Selain itu, kebijakan ini juga diharapkan mampu mendorong pemerataan ekonomi antarwilayah, terutama di daerah yang memiliki fasilitas publik besar namun belum dimanfaatkan optimal. Dengan membuka akses bagi UMKM lokal, perputaran ekonomi di sekitar area publik akan meningkat, menciptakan lapangan kerja baru, serta memperkuat rantai pasok daerah.
Langkah Lanjutan: Pemerintah Siapkan Evaluasi dan Insentif Baru
Sebagai tindak lanjut dari evaluasi keterisian ruang publik, Kementerian UMKM berencana melakukan audit menyeluruh terhadap ketersediaan dan pemanfaatan ruang komersial di seluruh Indonesia. Data tersebut akan dijadikan acuan untuk menentukan kebijakan insentif atau penyesuaian regulasi yang dapat mempercepat keterlibatan UMKM.
Kementerian juga akan menggandeng pemerintah daerah untuk mendorong sinergi program pemanfaatan fasilitas publik di tingkat lokal.
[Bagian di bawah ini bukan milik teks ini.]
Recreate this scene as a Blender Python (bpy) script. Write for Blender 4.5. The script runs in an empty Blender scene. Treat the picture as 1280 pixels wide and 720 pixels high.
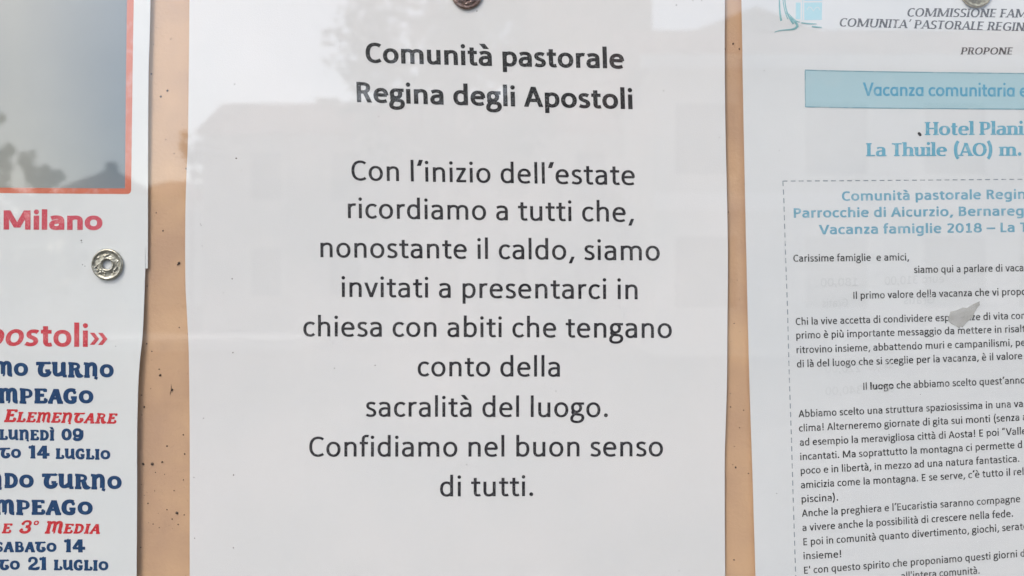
import bpy, bmesh, math, random
from mathutils import Vector
from mathutils.geometry import delaunay_2d_cdt

R = math.radians
random.seed(7)
scene = bpy.context.scene
col = scene.collection

# ---------------------------------------------------------------- camera, sky, sun, exposure
MM = 0.000314          # one board unit in metres (the board is measured on a grid of these)
EYE = 1.5              # height of the camera and of the middle of the board
FOC = 985.0            # focal length in board units = distance to the sheets

cam_d = bpy.data.cameras.new('camera')
cam = bpy.data.objects.new('camera', cam_d)
col.objects.link(cam)
cam.location = (0, -FOC * MM - 0.0016, EYE)
cam.rotation_euler = (R(90), 0, 0)
cam_d.sensor_width = 36
cam_d.lens = 36 * FOC / 1280
cam_d.clip_start = 0.01
cam_d.clip_end = 3000
cam_d.dof.use_dof = True
cam_d.dof.focus_distance = FOC * MM
cam_d.dof.aperture_fstop = 11.0
scene.camera = cam

SUN_EL, SUN_ROT = R(50), R(215)
world = bpy.data.worlds.new('World')
scene.world = world
world.use_nodes = True
wn = world.node_tree
bg = wn.nodes['Background']
sky = wn.nodes.new('ShaderNodeTexSky')
sky.sky_type = 'NISHITA'
sky.sun_disc = False
sky.sun_elevation = SUN_EL
sky.sun_rotation = SUN_ROT
sky.air_density = 1.0
sky.dust_density = 2.5
hsv = wn.nodes.new('ShaderNodeHueSaturation')
hsv.inputs['Saturation'].default_value = 0.68
wn.links.new(sky.outputs[0], hsv.inputs['Color'])
# thin broken cloud over the whole sky
wtc = wn.nodes.new('ShaderNodeTexCoord')
wns = wn.nodes.new('ShaderNodeTexNoise')
wns.inputs['Scale'].default_value = 3.2
wns.inputs['Detail'].default_value = 5
wrp = wn.nodes.new('ShaderNodeValToRGB')
wrp.color_ramp.elements[0].position = 0.3
wrp.color_ramp.elements[0].color = (0.8, 0.8, 0.82, 1)
wrp.color_ramp.elements[1].position = 0.7
wrp.color_ramp.elements[1].color = (1.15, 1.13, 1.1, 1)
wmx = wn.nodes.new('ShaderNodeMix')
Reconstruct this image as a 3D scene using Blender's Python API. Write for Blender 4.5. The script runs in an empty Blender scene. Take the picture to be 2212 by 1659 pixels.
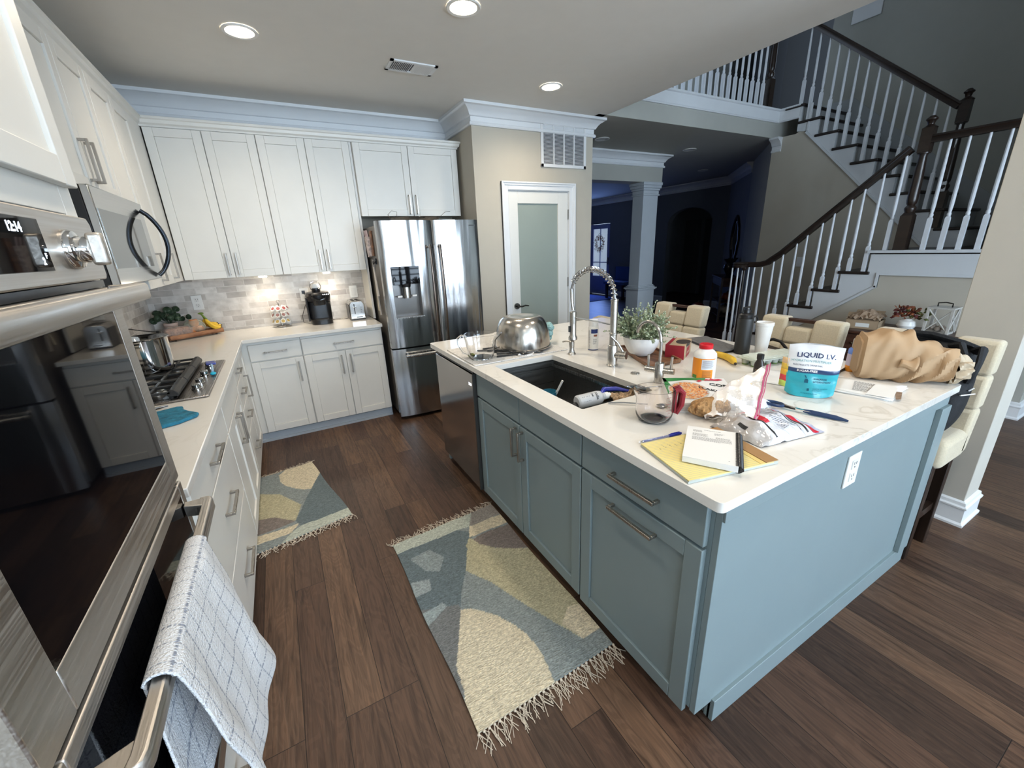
import bpy, bmesh, math, random
from mathutils import Vector, Matrix, Euler
random.seed(7)
S = bpy.context.scene
COL = S.collection
PI = math.pi
V = Vector

# ---------------------------------------------------------------- camera
cam_d = bpy.data.cameras.new('camera')
cam = bpy.data.objects.new('camera', cam_d)
COL.objects.link(cam)
cam.location = (0.989, -0.019, 1.5326)
cam.rotation_euler = (1.246545, 0.040426, -0.509058)
cam_d.sensor_width = 36.0
cam_d.lens = 885.28 / 2212 * 36.0
cam_d.clip_start = 0.02
cam_d.clip_end = 100
S.camera = cam

# ---------------------------------------------------------------- exposure, world, daylight
S.view_settings.view_transform = 'Standard'
S.view_settings.look = 'None'
S.view_settings.gamma = 1
S.view_settings.use_curve_mapping = False
S.view_settings.exposure = 1.2
try:
    S.cycles.max_bounces = 8
    S.cycles.diffuse_bounces = 4
    S.cycles.glossy_bounces = 4
    S.cycles.transmission_bounces = 8
    S.cycles.transparent_max_bounces = 12
    S.cycles.caustics_reflective = False
    S.cycles.caustics_refractive = False
    S.cycles.use_denoising = True
    S.cycles.sample_clamp_indirect = 4.0
except Exception:
    pass
W = bpy.data.worlds.new('world'); S.world = W
W.use_nodes = True
bg = W.node_tree.nodes['Background']
bg.inputs[0].default_value = (0.62, 0.78, 1.0, 1)
bg.inputs[1].default_value = 1.0


def area(name, loc, rot, sx, sy, power, col):
    l = bpy.data.lights.new(name, 'AREA'); l.shape = 'RECTANGLE'
    l.size = sx; l.size_y = sy; l.energy = power; l.color = col
    o = bpy.data.objects.new(name, l); COL.objects.link(o)
    o.location = loc; o.rotation_euler = rot
    return o


def spot(name, loc, power, col, angle=150, blend=0.6, size=0.06):
    l = bpy.data.lights.new(name, 'SPOT'); l.energy = power; l.color = col
    l.spot_size = math.radians(angle); l.spot_blend = blend; l.shadow_soft_size = size
    o = bpy.data.objects.new(name, l); COL.objects.link(o)
    o.location = loc
    return o

DAY = (0.66, 0.82, 1.0)
WARM = (1.0, 0.86, 0.68)
# daylight through the tall windows of the back wall (behind the camera), of the great room and of the foyer
area('daylight_kitchen_window', (1.0, -3.42, 1.5), (math.radians(90), 0, 0), 2.2, 1.5, 70, DAY)
area('daylight_great_room_window', (3.9, -3.42, 2.0), (math.radians(90), 0, 0), 2.4, 2.8, 190, DAY)
area('daylight_front_door', (9.6, 10.1, 1.3), (math.radians(90), 0, math.radians(90)), 0.9, 1.6, 16, (0.22, 0.38, 1.0))

# ---------------------------------------------------------------- materials
MATS = {}


def nt(name):
    m = bpy.data.materials.new(name); m.use_nodes = True
    t = m.node_tree
    return m, t, t.nodes['Principled BSDF']


def N(t, typ, **kw):
    n = t.nodes.new(typ)
    for k, v in kw.items():
        if k.startswith('i_'):
            n.inputs[k[2:].replace('_', ' ')].default_value = v
        elif isinstance(k, str) and hasattr(n, k):
            setattr(n, k, v)
    return n


def L(t, a, b):
    t.links.new(a, b)


def ramp(t, stops):
    r = t.nodes.new('ShaderNodeValToRGB')
    cr = r.color_ramp
    while len(cr.elements) > 1:
        cr.elements.remove(cr.elements[-1])
    cr.elements[0].position = stops[0][0]; cr.elements[0].color = (*stops[0][1], 1)
    for p, c in stops[1:]:
        e = cr.elements.new(p); e.color = (*c, 1)
    return r


def P(name, col, rough=0.5, metal=0.0, trans=0.0, ior=1.45, emis=0.0, var=0.0, vs=8.0, bump=0.0, bs=200.0,
      stretch=(1, 1, 1), alpha=1.0, coat=0.0, spec=0.5, sheen=0.0):
    """a principled material with procedural colour variation and bump, in world space"""
    if name in MATS:
        return MATS[name]
    m, t, b = nt(name)
    b.inputs['Base Color'].default_value = (*col, 1)
    b.inputs['Roughness'].default_value = rough
    b.inputs['Metallic'].default_value = metal
    b.inputs['Transmission Weight'].default_value = trans
    b.inputs['IOR'].default_value = ior
    b.inputs['Specular IOR Level'].default_value = spec
    b.inputs['Coat Weight'].default_value = coat
    b.inputs['Alpha'].default_value = alpha
    b.inputs['Sheen Weight'].default_value = sheen
    if emis:
        b.inputs['Emission Color'].default_value = (*col, 1)
        b.inputs['Emission Strength'].default_value = emis
    tc = t.nodes.new('ShaderNodeTexCoord')
    mp = t.nodes.new('ShaderNodeMapping'); mp.inputs['Scale'].default_value = stretch
    L(t, tc.outputs['Object'], mp.inputs['Vector'])
    if var >= 0:
        n = t.nodes.new('ShaderNodeTexNoise'); n.inputs['Scale'].default_value = vs; n.inputs['Detail'].default_value = 3
        L(t, mp.outputs[0], n.inputs['Vector'])
        v = max(var, 0.015)
        r = ramp(t, [(0.25, tuple(max(0, c * (1 - v)) for c in col)), (0.75, tuple(min(1, c * (1 + v)) for c in col))])
        L(t, n.outputs['Fac'], r.inputs[0]); L(t, r.outputs[0], b.inputs['Base Color'])
    if bump:
        n2 = t.nodes.new('ShaderNodeTexNoise'); n2.inputs['Scale'].default_value = bs; n2.inputs['Detail'].default_value = 2
        L(t, mp.outputs[0], n2.inputs['Vector'])
        bp = t.nodes.new('ShaderNodeBump'); bp.inputs['Strength'].default_value = bump; bp.inputs['Distance'].default_value = 0.01
        L(t, n2.outputs['Fac'], bp.inputs['Height']); L(t, bp.outputs[0], b.inputs['Normal'])
    MATS[name] = m
    return m


def geo_pos(t):
    g = t.nodes.new('ShaderNodeNewGeometry')
    return g.outputs['Position']


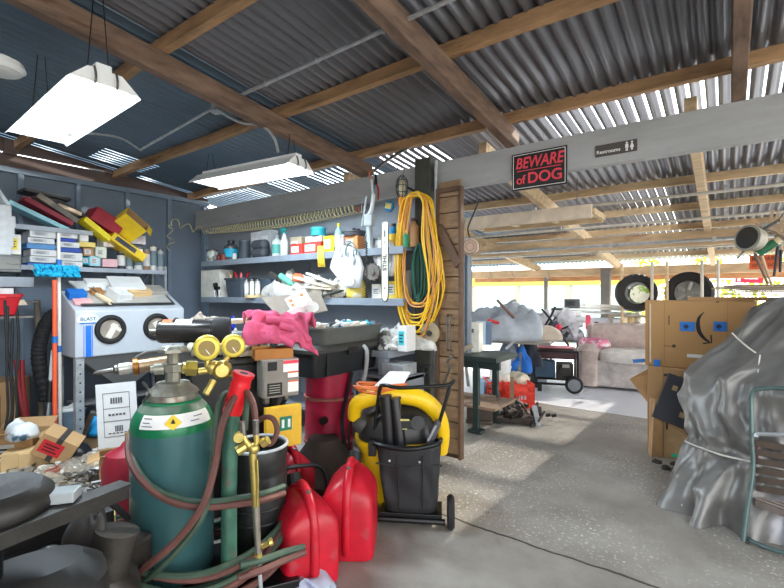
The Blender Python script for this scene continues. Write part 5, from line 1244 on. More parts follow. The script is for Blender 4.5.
MB().box(q(404,424,-.3),(.1,.03,.05)).build('control_panel', black, t, bevel=.004)
MB().box(q(404,420,-.32),(.06,.004,.012)).box(q(404,429,-.32),(.03,.004,.006)).build('switch_mark', P_(190,180,110), t)
MB().ball(q(363,425,-.12),.08,14,(1,.7,.8)).build('side_cap', P_(70,70,70), t, smooth=True)
for s in (-1,1): MB().lathe([(.02,-.02),(.05,-.02),(.05,.02),(.02,.02)],(s*.2-.02,-.16,.05),axis='x').build('caster', rubber, t, smooth=True)
cable('extension_cord', 'coiled orange extension cord lying on the yellow vacuum', 'cord', [onD(380+(20+.12*a)*math.cos(a*.55)+2*math.sin(a*1.3),391+3*math.sin(a*.55)-.14*a+1.5*math.sin(a*.9),3.12-.08*math.sin(a*.55)) for a in range(0,52)], .0085, M('orange_cord',(226,124,66),.5), seg=4)
p = onD(385,383,3.2)
o = MB().add([(-.12,-.07,-.03),(.08,-.08,-.02),(.15,.06,.05),(.0,.07,.05)],[(0,1,2,3)]).build('white_folder', white, loc=p+Vector((.04,0,.02)), rot=(.1,0,FC)); md = o.modifiers.new('s','SOLIDIFY'); md.thickness=.015; tag(o, 'white folder lying on the orange cord on top of the vacuum', 'folder')
# tool bag on its frame in front of the vacuum
bp_ = onD(408,505,2.92); bp_.z = 0
t = T('tool_bag_cart', 'black fabric tool bag hanging on a black tubular cart with wheels', 'tool bag', bp_, math.radians(30))
q = lambda px, py, dd=0: Vector(((px-408)*(2.92+dd)/F, dd, 1.5-(py-294)*(2.92+dd)/F))
MB().tube(curve([q(371,450,.08),q(374,425,.08),q(378,392,.08)],4)+curve([q(380,386,.07),q(387,386,0),q(400,388,-.02),q(430,386,-.02),q(448,384,0),q(453,380,.08)],5)+curve([q(449,382,.12),q(441,410,.12),q(433,437,.12)],4),.0125,10).build('handle_frame', blackm, t, smooth=True)
MB().tube(curve([q(371,441,.06),q(378,446,-.06),q(410,449,-.1),q(437,443,-.06),q(440,438,.06)],6),.015,10).build('rim_bar', blackm, t, smooth=True)
MB().box(q(372,450,.0),(.05,.05,.09)).build('hinge_block', black, t, bevel=.006)
fab = M('black_nylon', (34,35,38), .7, var=.25, scale=10, bump=.3)
m = MB(); n, rws = 40, 12
for i in range(rws+1):
    f_ = i/rws; z = q(400,446,-.08).z*(1-f_)+.11*f_
    for j in range(n):
        a = 2*PI*j/n; hx_, hy_ = .215*(1-.22*f_)+.0, .1*(1-.1*f_)
        b = .012*noise.noise(Vector((math.cos(a)*2.5,math.sin(a)*2.5,f_*3)))*(4*f_*(1-f_)+.3)
        e = 2/3.6; ca, sa = math.cos(a), math.sin(a)
        m.v.append((.0+.02*f_+(hx_+b)*math.copysign(abs(ca)**e,ca), .02+(hy_+b*2)*math.copysign(abs(sa)**e,sa), z))
for i in range(rws):
    for j in range(n): m.f.append((i*n+j,i*n+(j+1)%n,(i+1)*n+(j+1)%n,(i+1)*n+j))
m.f.append(tuple(rws*n+j for j in range(n)))
bg_ = m.build('fabric_bag', fab, t, smooth=True); bg_.modifiers.clear(); md = bg_.modifiers.new('s','SOLIDIFY'); md.thickness=.004
MB().tube([(-.2,-.072,.42),(.0,-.088,.4),(.22,-.07,.42)],.006).tube([(-.06,-.095,.48),(-.05,-.085,.14)],.004).tube([(.1,-.095,.48),(.1,-.085,.14)],.004).build('seam_piping', black, bg_)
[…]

Melalui kerja sama lintas instansi, diharapkan hambatan administratif dan finansial yang selama ini menghambat pelaku UMKM bisa diatasi.
Langkah ini menjadi bagian dari visi pemerintah untuk menciptakan ekosistem usaha kecil yang lebih kuat, inklusif, dan berkelanjutan. Dengan pemanfaatan ruang publik yang optimal, pelaku UMKM tidak hanya mendapatkan tempat untuk berjualan, tetapi juga akses terhadap konsumen yang lebih luas dan peluang ekspansi bisnis yang lebih besar.